Thursday 25 May 2017

Highlights of the Detailed Adjudication of “Better Living” at Theatre Ontario Festival 2017

Ghost Light Players' production of Better Living
by Brandon Moore, Community Theatre and Communications Manager

Highlights of the detailed adjudication by Annette G. Procunier of Ghost Light Players’ production of Better Living by George F. Walker (representing the Western Ontario Drama League—WODL)
  • Ghost Light Players is a two-year-old company; no permanent home—they enjoy moving to new spaces; found kindred spirits
  • Director enjoys black comedy, absurdist theatre, “meaty” work: opportunities in George F. Walker; this was an exciting challenge
  • Originally performed at the Bank Theatre in Leamington; seats 150 and they averaged about 75 people per performance which exceed their expectations—proscenium stage, braced set pieces, manual lighting board, two-channel sound system; 40 minutes away from their home in Windsor
  • Texts like this from the late-70s/early-80s are resonating again with political extremism coming back; issues of family violence have not gone away
  • Not an easy play to watch, learning curve for the audience; there will be people in the audience who have lived it; depended upon the truthfulness of the presentation
  • Structure of text can be problematic: Opens with exposition, raucously funny, initially the father isn’t so dreadful—he seems benign; but evil hides in banality
  • Text doesn’t articulate why the women get sucked back in; people do return to abuse, but it is a sparsely-written transition—all plays have difficulty in their writing, and the challenge is to figure them out
  • Production was abundantly truthful—committed to believability and taking us into the world (and we didn’t want to be there)
  • Set was evocative, audience members went up to the edge of the stage to see the detail
  • Give your tech people all the time in the world—they get far less of it; in tech rehearsals, actors need to sit there and shut up
  • Furniture arrangement: Sofa was parallel to the edge of the stage, with the chair perpendicular; if the chair was angle, we would have seen the person sitting in the chair much better
  • Kitchen rocking chair interfered with them using the space; also, it read more like a living room rocking chair; it was Nora’s mother’s chair yet she never sat in it (actor had backstory to explain that, but audience didn’t see it)
  • Loved the characters eating; it demonstrated compulsive behaviour but the heads down sometimes made it hard to hear
  • Costumes and cell-phone made it clear it wasn’t set in the 1980s since the set (out of necessity) couldn’t tell us that
  • Actors should take time with their initial entrance: they are the action and we want to absorb who they are; give us an action that allows us a second to see them (e.g.
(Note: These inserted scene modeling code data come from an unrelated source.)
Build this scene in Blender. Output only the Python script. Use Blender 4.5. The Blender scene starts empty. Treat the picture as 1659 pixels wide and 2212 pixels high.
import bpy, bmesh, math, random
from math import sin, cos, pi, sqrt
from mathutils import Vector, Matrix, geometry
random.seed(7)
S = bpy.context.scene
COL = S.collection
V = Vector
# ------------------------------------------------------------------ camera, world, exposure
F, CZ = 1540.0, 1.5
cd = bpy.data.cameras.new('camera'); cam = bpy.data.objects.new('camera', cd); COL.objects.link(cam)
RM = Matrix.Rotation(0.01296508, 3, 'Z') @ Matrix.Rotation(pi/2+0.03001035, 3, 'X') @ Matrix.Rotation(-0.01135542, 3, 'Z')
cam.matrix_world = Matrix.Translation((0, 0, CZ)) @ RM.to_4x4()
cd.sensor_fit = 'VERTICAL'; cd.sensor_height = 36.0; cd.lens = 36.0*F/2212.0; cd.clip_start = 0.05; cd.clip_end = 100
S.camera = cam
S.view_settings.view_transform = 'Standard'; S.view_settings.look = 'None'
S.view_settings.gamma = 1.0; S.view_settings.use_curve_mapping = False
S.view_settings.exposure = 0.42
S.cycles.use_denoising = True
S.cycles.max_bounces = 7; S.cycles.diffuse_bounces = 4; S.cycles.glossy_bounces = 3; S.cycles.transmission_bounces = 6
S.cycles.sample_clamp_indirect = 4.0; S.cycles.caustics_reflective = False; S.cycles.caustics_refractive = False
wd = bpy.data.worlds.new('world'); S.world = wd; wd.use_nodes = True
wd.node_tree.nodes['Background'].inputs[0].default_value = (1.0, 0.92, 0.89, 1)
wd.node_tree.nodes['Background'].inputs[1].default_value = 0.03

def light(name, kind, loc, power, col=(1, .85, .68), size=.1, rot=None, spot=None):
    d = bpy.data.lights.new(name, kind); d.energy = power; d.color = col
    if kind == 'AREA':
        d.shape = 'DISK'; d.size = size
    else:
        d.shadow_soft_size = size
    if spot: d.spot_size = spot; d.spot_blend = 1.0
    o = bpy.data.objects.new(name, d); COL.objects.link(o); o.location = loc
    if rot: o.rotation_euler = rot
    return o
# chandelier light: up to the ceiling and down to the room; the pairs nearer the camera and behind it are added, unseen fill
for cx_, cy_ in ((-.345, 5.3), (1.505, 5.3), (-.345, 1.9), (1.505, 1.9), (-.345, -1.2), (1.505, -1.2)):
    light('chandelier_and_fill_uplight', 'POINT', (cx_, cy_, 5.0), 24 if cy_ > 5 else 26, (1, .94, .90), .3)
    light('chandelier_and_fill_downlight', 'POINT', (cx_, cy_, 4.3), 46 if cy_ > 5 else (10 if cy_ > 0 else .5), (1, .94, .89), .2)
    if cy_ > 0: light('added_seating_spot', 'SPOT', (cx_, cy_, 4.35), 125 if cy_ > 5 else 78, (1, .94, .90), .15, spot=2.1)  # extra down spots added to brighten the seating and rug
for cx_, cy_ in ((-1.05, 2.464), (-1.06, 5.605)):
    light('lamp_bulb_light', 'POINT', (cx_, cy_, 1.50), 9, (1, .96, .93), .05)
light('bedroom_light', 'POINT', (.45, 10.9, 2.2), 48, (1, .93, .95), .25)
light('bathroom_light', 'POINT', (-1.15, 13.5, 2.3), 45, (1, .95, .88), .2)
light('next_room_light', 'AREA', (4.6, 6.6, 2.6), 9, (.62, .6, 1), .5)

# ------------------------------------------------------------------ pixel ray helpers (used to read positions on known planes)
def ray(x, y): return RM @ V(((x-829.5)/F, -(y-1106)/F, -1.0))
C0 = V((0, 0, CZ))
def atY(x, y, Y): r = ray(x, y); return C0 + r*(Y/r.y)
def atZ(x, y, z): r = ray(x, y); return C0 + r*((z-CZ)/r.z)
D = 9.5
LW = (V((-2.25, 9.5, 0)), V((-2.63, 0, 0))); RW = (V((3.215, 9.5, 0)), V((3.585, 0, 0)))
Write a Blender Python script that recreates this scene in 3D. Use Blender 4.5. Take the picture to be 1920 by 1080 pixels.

Junior’s entrance—wanted him to flaunt while not seeing Jack in the kitchen; could have been achieved if Jack was entirely U.S. and Junior flaunted to audience rather than mirror)
  • Wonderful job of truthful movement, especially with a text requiring so much physicality
  • Relationship between Gail and Junior was extremely clear about who was in charge, his naivete was finely acted
  • Theatre is about truth not reality: believable people are essential and the actors committed to that; family members’ responses were distinct from each other
  • Nora’s first entrance in full regalia was successful: actress created a world and lived in it; always be careful vocally: when voices rise, they can emphasize vowels at the expense of consonants (particularly for women)
  • Risk-taking: characters/actors push each other to the limit, listened to each other as thought things were fresh and new
  • Occasionally kept playing through the laughs; this is not stand-up comedy with punchlines (like a comedian telling jokes for predictable laughs), but the humour is essential to the work
  • Pace and internal rhythm was good
  • Nora clearly knew who Tom/Tim was, but decided to live their relationship in another way; it was scary; they talked through the fight scene and changed it a lot—talking is good, but performers can be hurt and should take the time to rehearse it; similarly the Tom/Jack fight was creepy
  • Maryann had excellent flightiness
  • The gun was not seen clearly by the audience; a stage gun would have had more impact than the sound effect
  • The motorcycle helmet gag was a hoot; succeeded because there was no self-consciousness
  • The final family scene left us with question of what happened to him, and then he comes in with the television—would his entrance have been more effective if he came in from the backyard, audience focus would go to him; they had tried that choice, but decided they preferred him sneaking into the family portrait—execution didn’t read as “sneaking”, read as he belonged there; what was the significance of the television? He will show them what’s going on in the world, part of his control over them
As always, this is my best effort to record the conversation at the Detailed Adjudication, with apology for any misrepresentations of the ideas of the members of the company and the adjudicator. Corrections and clarifications are welcome in the comments.